This year’s charity shop Christmas presents have been unwrapped, and I did quite well. Only two books, thank goodness, and one of them a Sara Paretsky I didn’t already own. Daughter will soon have her buying down to perfection, which is why I’m going to hark back to the Stephen Booth Christmas present book running joke.
I’m a bad mother. Before we gave up on new gifts and went for used ones (and nobody minds if they go back to Oxfam at the end of the week), I used to write a wish list, just to give people a vague idea of my needs. Four years ago I asked for the first Stephen Booth novel, Black Dog. Then I decided to ask the local bookshop to get one signed for me when Stephen did an event there in December, which I couldn’t attend.
So I ticked the book off the list by the time Daughter arrived home with one she’d just bought. Despair.
I suggested getting it changed for the second book, Dancing with the Virgins. Done.
Then I was given that very book, signed to me, by the school librarian, for services rendered. Oops.
By this time Daughter was ready to ask to be adopted by someone nice and lovely and normal.

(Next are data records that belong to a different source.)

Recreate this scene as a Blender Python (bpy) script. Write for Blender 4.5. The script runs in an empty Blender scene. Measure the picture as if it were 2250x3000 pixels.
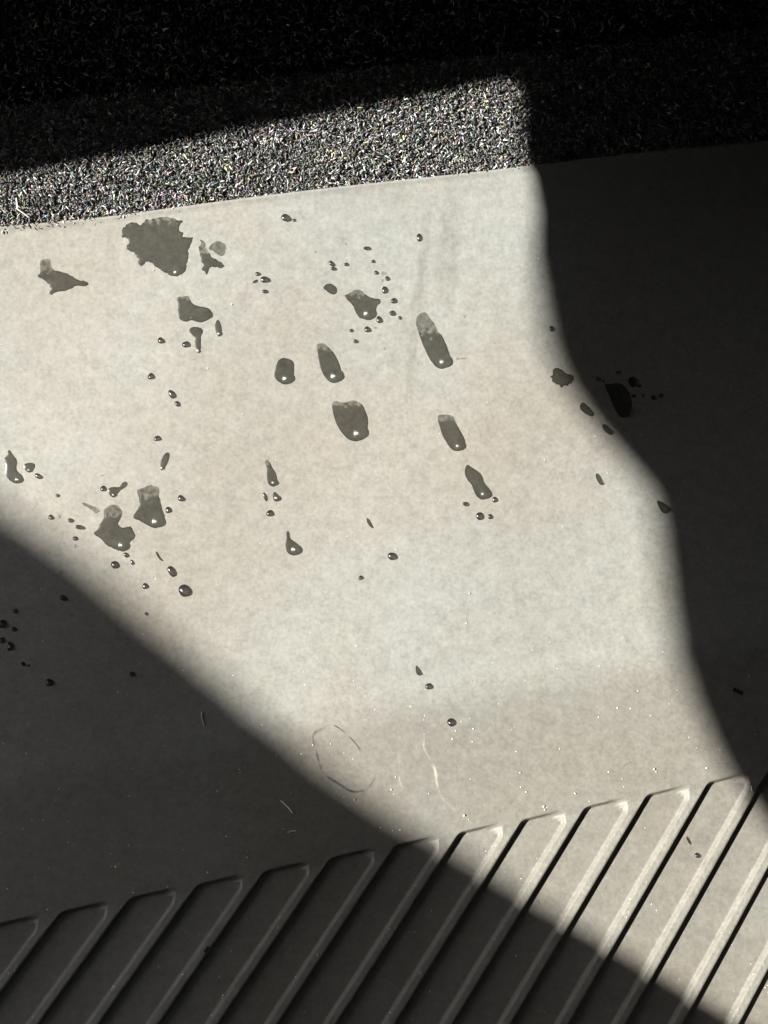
import bpy, bmesh, math, random
import numpy as np
from mathutils import Vector, Matrix, noise
from mathutils.geometry import delaunay_2d_cdt

random.seed(7)
rng = np.random.default_rng(7)
scene = bpy.context.scene
col = scene.collection

# ---------------------------------------------------------------- camera
F, CX, CY = 3750.0, 1125.0, 1500.0          # pinhole of the 2250 x 3000 photograph
tx, ty = math.radians(20), math.radians(4)
n = np.array([math.sin(ty), math.sin(tx), 0.0]); n[2] = math.sqrt(1 - n[0]**2 - n[1]**2)
ex = np.cross([0, 1, 0], n); ex /= np.linalg.norm(ex); ey = np.cross(n, ex)
R = np.stack([ex, ey, n])                    # camera vector -> world vector
DIST = 0.30
CAM = R @ np.array([0, 0, DIST])
cam_d = bpy.data.cameras.new('camera'); cam = bpy.data.objects.new('camera', cam_d); col.objects.link(cam)
cam.matrix_world = Matrix([list(R[i]) + [CAM[i]] for i in range(3)] + [[0, 0, 0, 1]])
cam_d.sensor_fit = 'VERTICAL'; cam_d.sensor_height = 36.0; cam_d.sensor_width = 27.0
cam_d.lens = 36.0 * F / 3000.0
cam_d.clip_start = 0.01; cam_d.clip_end = 50
scene.camera = cam

# ---------------------------------------------------------------- light
SUN_EL, SUN_DOWN = math.radians(37), math.radians(-5)
S = np.array([-math.cos(SUN_EL) * math.cos(SUN_DOWN), math.cos(SUN_EL) * math.sin(SUN_DOWN), math.sin(SUN_EL)])
sd = bpy.data.lights.new('sun', 'SUN'); sd.energy = 2.5; sd.angle = math.radians(0.53); sd.color = (1.0, 0.982, 0.925)
sun = bpy.data.objects.new('sun', sd); col.objects.link(sun)
sun.rotation_euler = Vector(S).to_track_quat('Z', 'Y').to_euler(); sun.location = (-1, 0, 1)
world = bpy.data.worlds.new('World'); scene.world = world; world.use_nodes = True
wn = world.node_tree; bg = wn.nodes['Background']
sky = wn.nodes.new('ShaderNodeTexSky'); sky.sky_type = 'NISHITA'; sky.sun_disc = False
sky.sun_elevation = SUN_EL; sky.sun_rotation = math.atan2(S[0], S[1])
hsv = wn.nodes.new('ShaderNodeHueSaturation'); hsv.inputs['Saturation'].default_value = 0.35
wn.links.new(sky.outputs[0], hsv.inputs['Color']); wn.links.new(hsv.outputs[0], bg.inputs['Color'])
bg.inputs['Strength'].default_value = 0.060
vs = scene.view_settings
vs.view_transform = 'Standard'; vs.look = 'None'; vs.gamma = 1.0; vs.use_curve_mapping = False
vs.exposure = 3.03
scene.cycles.max_bounces = 8
scene.cycles.transparent_max_bounces = 16

# ---------------------------------------------------------------- helpers
def link(name, me, parent=None, mat=None):
    o = bpy.data.objects.new(name, me); col.objects.link(o)
    if mat: me.materials.append(mat)
    if parent: o.parent = parent
    return o
def tag(o, label=None, cat=None, group=None, kind=None):
    if label: o['label'] = label
    if cat: o['category'] = cat
    if group: o['group'] = group
    if kind: o['kind'] = kind
    return o
def smooth(me):
    me.polygons.foreach_set('use_smooth', [True] * len(me.polygons))
def sstep(t):
    t = np.clip(t, 0, 1); return t * t * (3 - 2 * t)
def new_mat(name):
    m = bpy.data.materials.new(name); m.use_nodes = True
    nt = m.node_tree
    return m, nt, nt.nodes['Principled BSDF']
def node(nt, typ, **kw):
    nd = nt.nodes.new(typ)
    for k, v in kw.items():
        if isinstance(v, (int, float, tuple)) and k in nd.inputs: nd.inputs[k].default_value = v
        else: setattr(nd, k, v)
    return nd

# ---------------------------------------------------------------- materials
def rubber(name, base_a, base_b, rough=0.6, bump=0.00006, grain=0.22):
    m, nt, b = new_mat(name)
    tc = node(nt, 'ShaderNodeTexCoord')
    big = node(nt, 'ShaderNodeTexNoise', Scale=14.0, Detail=7.0, Roughness=0.62)
    mid = node(nt, 'ShaderNodeTexNoise', Scale=330.0, Detail=4.0, Roughness=0.7)
    fine = node(nt, 'ShaderNodeTexNoise', Scale=1150.0, Detail=3.0, Roughness=0.6)
    for q in (big, mid, fine): nt.links.new(tc.outputs['Object'], q.inputs['Vector'])
    r1 = node(nt, 'ShaderNodeValToRGB')
    r1.color_ramp.elements[0].position = 0.3; r1.color_ramp.elements[0].color = base_a + (1,)
    r1.color_ramp.elements[1].position = 0.7; r1.color_ramp.elements[1].color = base_b + (1,)
    nt.links.new(big.outputs['Fac'], r1.inputs['Fac'])
    mr = node(nt, 'ShaderNodeMapRange'); mr.inputs['From Min'].default_value = 0.33; mr.inputs['From Max'].default_value = 0.67
    mr.inputs['To Min'].default_value = 1 - grain; mr.inputs['To Max'].default_value = 1 + grain
    gx = node(nt, 'ShaderNodeMix', data_type='FLOAT'); gx.inputs['Factor'].default_value = 0.5
    nt.links.new(mid.outputs['Fac'], gx.inputs['A']); nt.links.new(fine.outputs['Fac'], gx.inputs['B']); nt.links.new(gx.outputs['Result'], mr.inputs['Value'])
    mx = node(nt, 'ShaderNodeMix', data_type='RGBA', blend_type='MULTIPLY'); mx.inputs['Factor'].default_value = 1.0
    nt.links.new(r1.outputs['Color'], mx.inputs['A']); nt.links.new(mr.outputs['Result'], mx.inputs['B'])
    gr = node(nt, 'ShaderNodeAttribute', attribute_name='floor_tone'); gm = node(nt, 'ShaderNodeMix', data_type='RGBA', blend_type='MULTIPLY')
    gm.inputs['B'].default_value = (0.71, 0.69, 0.665, 1); nt.links.new(gr.outputs['Fac'], gm.inputs['Factor']); nt.links.new(mx.outputs['Result'], gm.inputs['A'])
    nt.links.new(gm.outputs['Result'], b.inputs['Base Color'])
    b.inputs['Roughness'].default_value = rough; b.inputs['Specular IOR Level'].default_value = 0.35
    ad = node(nt, 'ShaderNodeMath', operation='ADD')
    nt.links.new(mid.outputs['Fac'], ad.inputs[0]); nt.links.new(fine.outputs['Fac'], ad.inputs[1])
    bp = node(nt, 'ShaderNodeBump'); bp.inputs['Strength'].default_value = 0.5; bp.inputs['Distance'].default_value = bump
    nt.links.new(ad.outputs[0], bp.inputs['Height']); nt.links.new(bp.outputs['Normal'], b.inputs['Normal'])
    return m
M_MAT = rubber('dusty_rubber', (0.164, 0.149, 0.124), (0.180, 0.182, 0.169))
M_RIB = rubber('dusty_rib_rubber', (0.185, 0.178, 0.155), (0.20, 0.197, 0.178), 0.5, 0.00022, 0.22)

def water(name, spec_rough=0.31):
    m = bpy.data.materials.new(name); m.use_nodes = True; nt = m.node_tree; nt.nodes.clear()
    out = node(nt, 'ShaderNodeOutputMaterial')
    at = node(nt, 'ShaderNodeAttribute', attribute_name='tint')
    tr = node(nt, 'ShaderNodeBsdfTransparent'); nt.links.new(at.outputs['Color'], tr.inputs['Color'])
    gl = node(nt, 'ShaderNodeBsdfGlossy'); gl.inputs['Roughness'].default_value = spec_rough
    fr = node(nt, 'ShaderNodeFresnel'); fr.inputs['IOR'].default_value = 1.33
    mx = node(nt, 'ShaderNodeMixShader')
    ge = node(nt, 'ShaderNodeNewGeometry'); iv = node(nt, 'ShaderNodeMath', operation='SUBTRACT'); iv.inputs[0].default_value = 1.0
    nt.links.new(ge.outputs['Backfacing'], iv.inputs[1])
    mu = node(nt, 'ShaderNodeMath', operation='MULTIPLY'); nt.links.new(fr.outputs[0], mu.inputs[0]); nt.links.new(iv.outputs[0], mu.inputs[1])
    nt.links.new(mu.outputs[0], mx.inputs[0]); nt.links.new(tr.outputs[0], mx.inputs[1]); nt.links.new(gl.outputs[0], mx.inputs[2])
    nt.links.new(mx.outputs[0], out.inputs['Surface'])
    return m
M_WATER = water('water'); M_BEAD = water('water_bead', 0.26)

def veil(name, colr, alpha, cut=0.35):            # dried dirt: a thin see-through deposit
    m, nt, b = new_mat(name)
    tc = node(nt, 'ShaderNodeTexCoord'); nz = node(nt, 'ShaderNodeTexNoise', Scale=260.0, Detail=3.0)
    nt.links.new(tc.outputs['Object'], nz.inputs['Vector'])
    at = node(nt, 'ShaderNodeAttribute', attribute_name='tint')
    mr = node(nt, 'ShaderNodeMapRange'); mr.inputs['From Min'].default_value = cut; mr.inputs['From Max'].default_value = 0.65
    mr.inputs['To Max'].default_value = alpha
    nt.links.new(nz.outputs['Fac'], mr.inputs['Value'])
    mu = node(nt, 'ShaderNodeMath', operation='MULTIPLY'); nt.links.new(mr.outputs[0], mu.inputs[0]); nt.links.new(at.outputs['Fac'], mu.inputs[1])
    nt.links.new(mu.outputs[0], b.inputs['Alpha'])
    b.inputs['Base Color'].default_value = colr + (1,); b.inputs['Roughness'].default_value = 0.8
    return m
M_STREAK = veil('dried_pale_streak', (0.34, 0.32, 0.27), 0.7)
M_RING = veil('dried_dark_ring', (0.05, 0.045, 0.04), 0.95, 0.42)
M_SMEAR = veil('wiped_smear', (0.12, 0.115, 0.095), 0.14, 0.0)

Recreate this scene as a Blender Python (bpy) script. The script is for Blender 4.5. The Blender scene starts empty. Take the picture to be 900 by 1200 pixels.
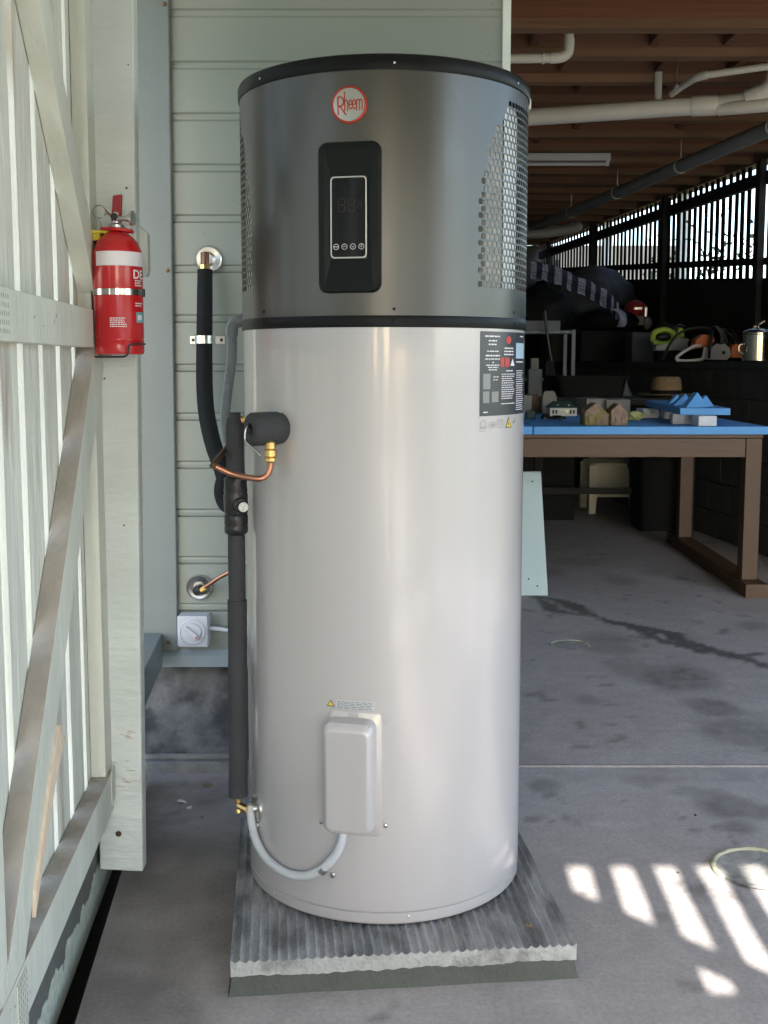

A year or so later she came home from the local charity shop, very excited. She asked where I keep my Stephen Booths, and went to have a look. This satisfied her, and all was explained on Christmas Eve with the arrival of One Last Breath, the fifth book, which I actually needed at that point.
So it has a special place in my heart, and it was the one I asked Stephen to sign this summer when we met. And I try to behave around present buying times these days. I’ve not been forgiven yet.